Central Florida's Independent Jewish Voice
"The Double Life of Laurence Oliphant," by Bart Casey
This book is the improbable tale of a Victorian young man who abandoned a glittering career as an author, war correspondent, diplomat and Member of Parliament to embark on a quest to understand the true meaning of life by finding God and the angels in heaven.
He believed he succeeded in that mission, together with his beautiful young wife, British heiress Alice le Strange, first by pledging his fortune and subservience to a hypnotic prophet from America named Thomas Lake Harris, and then by striking out on their own to carry on the Lord's work by establishing a homeland in Palestine for the displaced Jews fleeing persecution in the 1880s.

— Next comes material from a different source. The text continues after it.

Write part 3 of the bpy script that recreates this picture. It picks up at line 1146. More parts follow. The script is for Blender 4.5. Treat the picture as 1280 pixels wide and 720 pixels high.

Motivating the entire quest was the certain conviction that there was a real God with angels in heaven who were ready to help mankind live in harmony with the spirit world, just as we had before the Fall of Adam and Eve in Eden.
Alice was a young British woman in her 20s, living in Paris, when she met Laurence. He was her next door neighbor and the chief correspondent for The Times of London covering the siege of Paris and the bloody aftermath of the Franco-Prussian war with its barricade- fighting in the streets of Paris between forces loyal to the defeated emperor Louis Napoleon and citizens intent on a new regime.
Laurence was older and dodging bullets in doorways as he filed his stories for his newspaper. They fell deeply in love. Together they gave up their fortunes and free will to embark on a spiritual quest to find the real meaning of life under the guidance of the despotic cult leader Thomas Lake Harris at his commune in America.
Harris cobbled together revelations he imagined were from spirits in Heaven planning for the Second Coming of Christ when they would return to earth and live together with the chosen.
After 14 years, Laurence and Alice broke with Harris who they believed had become a false prophet in love with sex, money and power. With the backing of the British government and Jewish leaders across Europe, they devoted their final years to easing the suffering of Jewish refugees by establishing a home for them in the Holy Land.